The fourth installment in Disney’s extraordinarily lucrative ‘Pirates of the Caribbean’ franchise cuts much of the fat from the previous installments, but the result isn’t necessarily a more attractive product.

Gone are franchise mainstays Orlando Bloom and Keira Knightley, whose relationship grew tiresome and injured the series’ adventurous spark. Gore Verbinski, who helmed the first three ‘Pirates’ flicks, has been replaced by Rob Marshall, who has yet to achieve critical acclaim since earning an Oscar for his best picture-winning musical, ‘Chicago’ (2002).

Perhaps Disney hired Marshall in the hopes he might infuse its most venerable franchise with the same energy and style he so expertly exercised while reviving the Hollywood musical. It’s painfully obvious that Marshall’s first foray into the action genre is the work of a novice, but he succeeds where Verbinski struggled in the second and third outings of the franchise. Even if he isn’t a natural when it comes to crafting sufficiently exciting action sequences, Marshall succeeds at bringing out the most in the flamboyant Johnny Depp, whose performance carries the films.

At the start of Marshall’s film, Captain Jack Sparrow (Depp) finds himself on stranger tides indeed: land, where he’s attempting to find the man who’s impersonating him and putting a crew together. Snooping around London, Sparrow discovers the impersonator is not a man, but the beautiful Angelica (Penélope Cruz), his former lover and the daughter of the infamous Blackbeard. His beloved ship, the Black Pearl, gone, Jack tags along with the crew of Blackbeard’s vessel, the Queen Anne’s Revenge, on their voyage to locate the fountain of youth.

Sparrow is not as concerned with preventing the soulless Blackbeard from finding the fountain he’s more interested in recovering his ship, which Blackbeard has stashed in a glass bottle. With the help of his old friend Barbossa (Geoffrey Rush), who aims to kill Blackbeard, Jack might stand a chance against the legendary kingpin of the seas.

Depp has lost none of his affinity for the Sparrow character, though the previous ‘Pirates’ pictures did not exercise his full potential. Because of his oddball nature, Sparrow isn’t the type of character one necessarily wants in every scene, but with the ever so expendable Bloom and Knightley now gone, viewers are served as generous a helping of Jack as they could have wished for.

Sparrow is one of the most iconic characters of the last decade, and ‘On Stranger Tides’ is his first real test as the sole action hero in one of the giant ‘Pirates’ productions.
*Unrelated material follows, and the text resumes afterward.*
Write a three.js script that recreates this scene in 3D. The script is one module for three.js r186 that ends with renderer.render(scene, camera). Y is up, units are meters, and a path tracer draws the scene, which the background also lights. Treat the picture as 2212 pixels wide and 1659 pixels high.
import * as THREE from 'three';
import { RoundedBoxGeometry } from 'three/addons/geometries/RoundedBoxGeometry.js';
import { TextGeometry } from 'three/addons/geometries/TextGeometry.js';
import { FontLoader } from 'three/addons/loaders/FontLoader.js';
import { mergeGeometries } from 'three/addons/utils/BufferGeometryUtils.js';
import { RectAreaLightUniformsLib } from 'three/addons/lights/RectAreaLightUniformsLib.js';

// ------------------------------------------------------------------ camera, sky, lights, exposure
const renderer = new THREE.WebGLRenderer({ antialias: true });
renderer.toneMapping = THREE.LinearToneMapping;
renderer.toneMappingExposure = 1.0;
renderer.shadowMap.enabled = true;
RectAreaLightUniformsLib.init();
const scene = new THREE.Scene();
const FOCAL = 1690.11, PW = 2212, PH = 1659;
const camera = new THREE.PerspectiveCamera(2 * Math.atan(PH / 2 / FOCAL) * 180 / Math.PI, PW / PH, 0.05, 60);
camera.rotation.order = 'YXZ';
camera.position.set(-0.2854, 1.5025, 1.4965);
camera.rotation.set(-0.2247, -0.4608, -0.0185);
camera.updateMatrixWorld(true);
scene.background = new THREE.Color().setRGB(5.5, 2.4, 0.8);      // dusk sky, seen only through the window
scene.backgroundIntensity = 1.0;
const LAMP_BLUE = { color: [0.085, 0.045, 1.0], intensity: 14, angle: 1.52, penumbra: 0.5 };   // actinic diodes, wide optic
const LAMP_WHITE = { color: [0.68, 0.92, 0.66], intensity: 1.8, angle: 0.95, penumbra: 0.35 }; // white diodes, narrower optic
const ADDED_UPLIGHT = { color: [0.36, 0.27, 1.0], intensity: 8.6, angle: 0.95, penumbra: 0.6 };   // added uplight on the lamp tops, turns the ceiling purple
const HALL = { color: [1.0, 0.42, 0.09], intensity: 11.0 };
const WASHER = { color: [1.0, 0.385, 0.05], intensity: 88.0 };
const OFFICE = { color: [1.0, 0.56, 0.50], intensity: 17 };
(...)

Slightly less charismatic, Depp is not as outstanding as he is in the first film, for which he garnered an Academy Award nomination, but he returns close to form as the woozy, compulsively watchable swashbuckler who continues to impress, if not surprise.

The film is understandably over-reliant on Depp, and while he’s put to good use, the action and conflict are simply not engaging and play to the worst stereotypes concerning big blockbuster moviemaking. Like the worst mega-movies, it throws in the kitchen sink when all it really needs is a more varied tone and more thoughtful character development.

Marshall has always been a very ambitious director, but ‘On Stranger Tides’ does not reflect his best qualities as a choreographer of action. Though it trots from beautiful location to beautiful location, ‘On Stranger Tides’ is not nearly as adventurous as a ‘Pirates’ film should be. The action sequences are numbingly generic. From sword fights you’ve seen a thousand times to mermaids that are hardly intimidating, much of the action becomes monotonous almost immediately and eventually dull.

Disney will surely milk Jack Sparrow for all he’s worth, but judging by the course of the franchise, it may simply have nothing left.